Well, one of the best Wichita State basketball players ever has died, Dave Stallworth. He was part of the truly great teams of the early 1960s that I listened to on the radio in the old house when I was about 10, playing basketball with a wadded up sock, shooting it at an imaginary goal above the doorway during those radio games. There is a side story that I learned that did not get into Hallowed Hardwood, so I’ll tell it now.

When researching for Hallowed Hardwood, I did several interviews that bumped up into racial issues, and some events that opened doors.  I soon realized I was capturing history.

I went down to Chanute to meet coach Ralph Miller, who was in Hallowed Hardwood and grew up there.  He had played for KU, and after some time in the military, came out and coached for Wichita East. He then moved on to Wichita State before going to Iowa, then Oregon State where he retired.  It didn’t take long in this interview that I was kicking myself for not having a tape recorder running.  About every fourth word was a cussword, and  by the stories he told, I realized I was interviewing a legend.

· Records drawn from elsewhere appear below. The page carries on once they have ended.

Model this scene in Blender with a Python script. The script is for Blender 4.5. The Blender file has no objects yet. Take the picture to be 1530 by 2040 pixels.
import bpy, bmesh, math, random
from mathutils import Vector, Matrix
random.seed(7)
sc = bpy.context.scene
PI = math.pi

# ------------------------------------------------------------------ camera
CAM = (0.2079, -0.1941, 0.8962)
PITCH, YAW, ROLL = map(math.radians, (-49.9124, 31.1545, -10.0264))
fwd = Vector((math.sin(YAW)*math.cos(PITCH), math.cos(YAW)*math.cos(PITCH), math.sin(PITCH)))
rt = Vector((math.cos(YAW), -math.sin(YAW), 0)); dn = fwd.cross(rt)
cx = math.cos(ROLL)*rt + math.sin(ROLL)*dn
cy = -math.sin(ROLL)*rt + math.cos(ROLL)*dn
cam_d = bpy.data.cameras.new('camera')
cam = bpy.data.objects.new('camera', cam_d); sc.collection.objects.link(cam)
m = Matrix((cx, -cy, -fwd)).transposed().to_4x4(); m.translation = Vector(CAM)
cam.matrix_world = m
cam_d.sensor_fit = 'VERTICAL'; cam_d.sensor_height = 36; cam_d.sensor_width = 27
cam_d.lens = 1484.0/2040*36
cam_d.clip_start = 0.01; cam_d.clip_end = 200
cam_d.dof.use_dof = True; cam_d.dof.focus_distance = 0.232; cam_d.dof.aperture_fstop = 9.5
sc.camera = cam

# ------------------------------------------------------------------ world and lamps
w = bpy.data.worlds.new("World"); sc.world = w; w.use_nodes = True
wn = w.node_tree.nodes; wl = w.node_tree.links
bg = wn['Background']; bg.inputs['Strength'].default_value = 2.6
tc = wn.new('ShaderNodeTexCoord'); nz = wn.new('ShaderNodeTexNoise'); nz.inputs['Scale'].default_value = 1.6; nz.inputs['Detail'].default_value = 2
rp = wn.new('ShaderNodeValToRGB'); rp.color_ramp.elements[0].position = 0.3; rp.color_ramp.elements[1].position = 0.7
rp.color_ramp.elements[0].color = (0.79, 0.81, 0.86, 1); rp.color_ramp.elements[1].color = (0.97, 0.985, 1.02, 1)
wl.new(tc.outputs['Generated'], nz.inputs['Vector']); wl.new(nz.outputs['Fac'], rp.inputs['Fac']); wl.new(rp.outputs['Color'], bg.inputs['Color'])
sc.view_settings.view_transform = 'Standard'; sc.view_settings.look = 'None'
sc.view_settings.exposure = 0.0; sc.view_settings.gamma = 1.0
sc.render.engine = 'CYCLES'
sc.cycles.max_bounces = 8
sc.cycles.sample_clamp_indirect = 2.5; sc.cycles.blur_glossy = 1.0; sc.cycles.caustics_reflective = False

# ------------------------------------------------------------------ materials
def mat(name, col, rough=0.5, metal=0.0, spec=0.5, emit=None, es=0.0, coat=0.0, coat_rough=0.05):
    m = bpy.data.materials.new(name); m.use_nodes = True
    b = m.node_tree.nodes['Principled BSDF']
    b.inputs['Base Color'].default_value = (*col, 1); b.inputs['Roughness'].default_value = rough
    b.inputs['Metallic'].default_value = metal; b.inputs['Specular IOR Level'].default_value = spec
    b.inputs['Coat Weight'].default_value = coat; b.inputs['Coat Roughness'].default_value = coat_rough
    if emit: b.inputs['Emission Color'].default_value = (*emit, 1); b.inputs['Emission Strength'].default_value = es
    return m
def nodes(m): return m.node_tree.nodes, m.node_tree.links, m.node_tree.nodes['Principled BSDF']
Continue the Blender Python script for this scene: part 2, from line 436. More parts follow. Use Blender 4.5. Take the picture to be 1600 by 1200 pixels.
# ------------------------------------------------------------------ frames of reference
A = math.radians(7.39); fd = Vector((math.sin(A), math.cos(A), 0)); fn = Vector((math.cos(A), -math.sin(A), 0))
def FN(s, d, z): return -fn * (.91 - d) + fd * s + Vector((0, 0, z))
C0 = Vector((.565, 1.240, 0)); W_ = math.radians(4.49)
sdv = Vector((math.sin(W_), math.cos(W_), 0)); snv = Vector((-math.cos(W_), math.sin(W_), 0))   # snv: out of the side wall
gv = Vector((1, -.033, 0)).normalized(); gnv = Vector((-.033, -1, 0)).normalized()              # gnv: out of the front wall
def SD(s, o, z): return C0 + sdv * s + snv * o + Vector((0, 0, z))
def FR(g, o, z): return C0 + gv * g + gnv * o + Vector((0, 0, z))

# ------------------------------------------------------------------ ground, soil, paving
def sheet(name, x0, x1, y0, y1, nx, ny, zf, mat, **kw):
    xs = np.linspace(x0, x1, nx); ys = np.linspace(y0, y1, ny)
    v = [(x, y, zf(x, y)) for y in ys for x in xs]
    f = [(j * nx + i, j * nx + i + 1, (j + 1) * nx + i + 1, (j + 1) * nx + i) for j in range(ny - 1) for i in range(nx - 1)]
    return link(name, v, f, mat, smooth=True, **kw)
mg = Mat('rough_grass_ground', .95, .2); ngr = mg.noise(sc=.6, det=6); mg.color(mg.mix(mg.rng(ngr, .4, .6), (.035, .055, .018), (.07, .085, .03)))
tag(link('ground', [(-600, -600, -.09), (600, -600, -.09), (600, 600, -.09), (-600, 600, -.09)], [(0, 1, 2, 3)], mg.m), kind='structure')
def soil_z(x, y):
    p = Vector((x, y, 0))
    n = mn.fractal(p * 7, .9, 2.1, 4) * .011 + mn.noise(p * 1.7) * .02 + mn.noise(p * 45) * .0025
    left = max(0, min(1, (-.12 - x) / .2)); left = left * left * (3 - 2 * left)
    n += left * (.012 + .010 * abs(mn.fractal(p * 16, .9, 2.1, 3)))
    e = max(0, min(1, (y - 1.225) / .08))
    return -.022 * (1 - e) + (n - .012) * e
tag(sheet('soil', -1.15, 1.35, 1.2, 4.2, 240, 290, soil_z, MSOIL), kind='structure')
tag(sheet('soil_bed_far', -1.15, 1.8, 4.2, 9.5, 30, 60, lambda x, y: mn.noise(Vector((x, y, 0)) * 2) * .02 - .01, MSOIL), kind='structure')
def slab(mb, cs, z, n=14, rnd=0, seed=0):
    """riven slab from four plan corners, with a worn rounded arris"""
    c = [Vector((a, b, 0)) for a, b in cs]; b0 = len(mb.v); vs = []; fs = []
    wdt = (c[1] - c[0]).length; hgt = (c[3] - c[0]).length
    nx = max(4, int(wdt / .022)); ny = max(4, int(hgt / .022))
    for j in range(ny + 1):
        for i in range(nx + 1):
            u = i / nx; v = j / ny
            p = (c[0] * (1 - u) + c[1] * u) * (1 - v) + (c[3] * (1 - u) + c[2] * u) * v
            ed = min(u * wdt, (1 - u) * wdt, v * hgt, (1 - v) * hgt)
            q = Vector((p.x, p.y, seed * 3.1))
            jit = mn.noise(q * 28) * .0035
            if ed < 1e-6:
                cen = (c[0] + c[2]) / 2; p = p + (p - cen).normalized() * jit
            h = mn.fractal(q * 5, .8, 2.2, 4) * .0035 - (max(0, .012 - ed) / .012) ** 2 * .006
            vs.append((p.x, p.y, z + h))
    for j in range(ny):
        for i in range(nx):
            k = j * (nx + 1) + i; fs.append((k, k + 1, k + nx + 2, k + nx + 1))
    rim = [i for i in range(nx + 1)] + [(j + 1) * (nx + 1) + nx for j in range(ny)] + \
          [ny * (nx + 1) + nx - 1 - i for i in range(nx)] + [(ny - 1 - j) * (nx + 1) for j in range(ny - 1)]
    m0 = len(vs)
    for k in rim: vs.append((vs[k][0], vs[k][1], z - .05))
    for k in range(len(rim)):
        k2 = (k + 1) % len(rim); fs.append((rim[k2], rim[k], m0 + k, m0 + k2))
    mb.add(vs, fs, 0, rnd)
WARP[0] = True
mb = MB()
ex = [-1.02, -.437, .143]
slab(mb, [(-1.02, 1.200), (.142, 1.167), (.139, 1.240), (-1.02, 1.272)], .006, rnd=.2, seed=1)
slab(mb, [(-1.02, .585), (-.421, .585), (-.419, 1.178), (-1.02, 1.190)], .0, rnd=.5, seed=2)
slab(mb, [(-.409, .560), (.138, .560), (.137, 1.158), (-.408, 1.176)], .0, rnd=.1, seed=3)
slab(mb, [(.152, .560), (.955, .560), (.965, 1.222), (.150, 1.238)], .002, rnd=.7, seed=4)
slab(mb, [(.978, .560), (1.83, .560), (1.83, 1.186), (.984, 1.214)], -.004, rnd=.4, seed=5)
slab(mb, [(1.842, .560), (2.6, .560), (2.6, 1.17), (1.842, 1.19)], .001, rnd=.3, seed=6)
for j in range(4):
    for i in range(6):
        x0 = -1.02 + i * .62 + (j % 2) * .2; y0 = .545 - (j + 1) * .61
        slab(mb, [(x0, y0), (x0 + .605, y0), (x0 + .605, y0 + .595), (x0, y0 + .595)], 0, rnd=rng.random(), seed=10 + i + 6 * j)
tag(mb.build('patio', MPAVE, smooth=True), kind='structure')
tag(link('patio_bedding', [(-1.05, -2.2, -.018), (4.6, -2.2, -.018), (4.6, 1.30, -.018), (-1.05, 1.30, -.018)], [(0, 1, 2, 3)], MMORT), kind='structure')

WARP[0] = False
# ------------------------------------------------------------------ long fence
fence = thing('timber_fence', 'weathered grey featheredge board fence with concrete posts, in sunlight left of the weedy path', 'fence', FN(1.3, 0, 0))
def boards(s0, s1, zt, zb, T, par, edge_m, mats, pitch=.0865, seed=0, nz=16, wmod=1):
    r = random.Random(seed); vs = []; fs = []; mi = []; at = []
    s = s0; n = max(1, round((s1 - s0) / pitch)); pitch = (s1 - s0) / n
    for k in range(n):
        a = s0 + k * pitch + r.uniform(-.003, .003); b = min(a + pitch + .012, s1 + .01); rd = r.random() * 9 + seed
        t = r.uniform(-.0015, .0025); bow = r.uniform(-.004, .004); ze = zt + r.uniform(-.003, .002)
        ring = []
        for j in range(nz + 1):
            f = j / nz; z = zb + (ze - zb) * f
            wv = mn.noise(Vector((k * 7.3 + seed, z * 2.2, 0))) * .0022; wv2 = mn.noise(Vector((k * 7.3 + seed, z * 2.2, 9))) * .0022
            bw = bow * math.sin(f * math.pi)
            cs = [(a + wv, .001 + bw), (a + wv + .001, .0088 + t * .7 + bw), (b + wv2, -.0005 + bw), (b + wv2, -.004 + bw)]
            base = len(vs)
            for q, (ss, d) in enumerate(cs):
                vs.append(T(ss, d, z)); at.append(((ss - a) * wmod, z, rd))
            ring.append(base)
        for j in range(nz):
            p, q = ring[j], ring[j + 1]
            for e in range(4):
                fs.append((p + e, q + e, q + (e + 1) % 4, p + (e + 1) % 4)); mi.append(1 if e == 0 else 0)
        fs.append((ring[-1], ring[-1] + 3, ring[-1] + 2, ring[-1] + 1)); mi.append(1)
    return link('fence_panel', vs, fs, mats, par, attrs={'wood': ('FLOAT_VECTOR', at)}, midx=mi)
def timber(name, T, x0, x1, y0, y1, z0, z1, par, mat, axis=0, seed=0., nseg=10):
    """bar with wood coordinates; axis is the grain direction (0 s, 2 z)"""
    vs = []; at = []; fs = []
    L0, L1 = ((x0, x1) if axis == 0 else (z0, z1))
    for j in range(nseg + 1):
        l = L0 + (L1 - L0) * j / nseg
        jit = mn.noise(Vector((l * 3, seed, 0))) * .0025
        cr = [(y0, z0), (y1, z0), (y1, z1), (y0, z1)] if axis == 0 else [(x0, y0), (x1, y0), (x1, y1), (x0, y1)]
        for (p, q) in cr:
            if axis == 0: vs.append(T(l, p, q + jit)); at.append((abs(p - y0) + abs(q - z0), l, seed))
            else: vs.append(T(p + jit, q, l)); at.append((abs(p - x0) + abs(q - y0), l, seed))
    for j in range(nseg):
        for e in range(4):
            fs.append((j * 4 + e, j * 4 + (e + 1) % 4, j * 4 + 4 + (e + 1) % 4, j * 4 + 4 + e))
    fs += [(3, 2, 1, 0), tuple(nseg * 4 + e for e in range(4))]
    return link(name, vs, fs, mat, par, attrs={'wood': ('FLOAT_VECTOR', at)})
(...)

When he told about his recruiting of Dave Stallworth, he told that Dave was brought up to the WSU campus for a recruiting visit. We’re talking about a young black high school player from Dallas, where you could not play basketball in college if you were not white.

They took a long walk along a sidewalk, talking. Suddenly, the coach realized that Dave was lagging about 3 feet behind. “Get up here, kid.” So, he stepped forward. Soon, coach realized he was behind again. “C’mon, kid, keep up.”  So, he stepped forward again.  Not long after, Dave was again behind about 3 feet. “ C’mon, get up here!  What’s wrong with you, kid?” coach said with a stern voice.

“Sir ... where I come from in Texas,  a black boy does not walk even with a white man.”    Coach said, “Well, you just walk even with me.  We’re in Kansas now.”

A little surprising for younger folks who do not remember the “Jim Crow” days.  It still kind of stunned me when I heard it.